Everything was fine, ordinary, almost pleasant in a proctologist son's curiosity sort of way. I did my duty (winning the solitaire game in the process), and proceeded to the sink to wash my hands. And here's where the trouble began. Or the hilarity ensues. Take your pick.

I pressed down on the hand-soap pump, giving it a good couple of squirts. But I didn't feel any soap on my hands. I'd heard the soap squirt out of the dispenser, but it was nowhere to be seen. My search for the soap was becoming reminiscent of the famous hair gel scene in "Something About Mary."

And then I found it. Two large, dark spots on and next to my fly. Not good, friends.

I assessed the situation. It was about 10:00 AM. I had six hours of work ahead of me. Could I restrict all my work duties to my desk? Maybe. Followed by a looong commute home where I would encounter hundreds of subway and MARC train riders, none of which, I'm sure, wants to stand or sit next to an incontinent.

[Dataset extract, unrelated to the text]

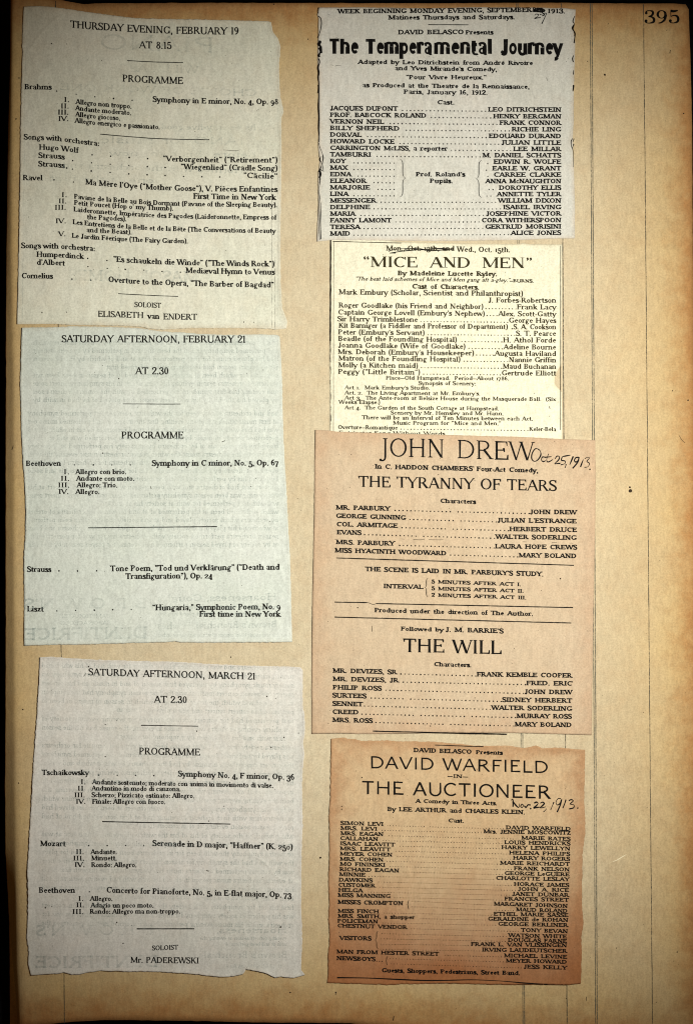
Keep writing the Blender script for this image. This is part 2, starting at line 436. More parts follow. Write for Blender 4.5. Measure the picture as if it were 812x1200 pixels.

Clearly, there was no way I could allow these dark stains to remain.

So I grabbed some paper towels, soaked 'em up with hot water and scrubbed away at the soap stains.

I've heard the oft-misused phrase, "This was where things went from bad to worse," but really, this was where things went from bad to worse.

The soap didn't simply wash away from my pants. The stains became all sudsy and frothy, a white, bubbly mess on the front of my pants. Dear reader, I will now pause while you insert your own obscene, disgusting, at-my-expense joke here. (Pausing - long.) Are you done? That was easy, wasn't it? Too easy.

So now, I had two rather large patches of white sudsy soap sitting on and next to my fly. I had an office full of co-workers to pass through, followed by a google of commuters. Oh, what was a hygienic boy to do?

I feared further scrubbing would make the stains larger, wetter and frothier. I thought about putting a sign on my neck reading, "It's not what you think. They're soap stains. You're sick for thinking what you thought." But like any good Republican, I understand it's best not to call further attention to our flaws, so I nixed the sign idea.

I ran reconnaissance through the bathroom and, luckily, I found a newspaper. This would allow me to escape to my office, hiding my unintentional mis-deeds behind the sports section, which I did. Successfully.

So now it's about 1:30. I've had the wet, white, frothy stains on my pants for about three and a half hours. They've gone from wet and frothy to simply white and crusty. I can't freakin' win. I truly don't know how I'm going to navigate the Metro/MARC stations tonight.

Well, I suppose it could be worse. I could have re-created any of a number of great scenes from Something About Mary. I guess a couple of stains on my pants are better than hearing my girlfriend's brother yelling about my "frank and beans" to the EMT's.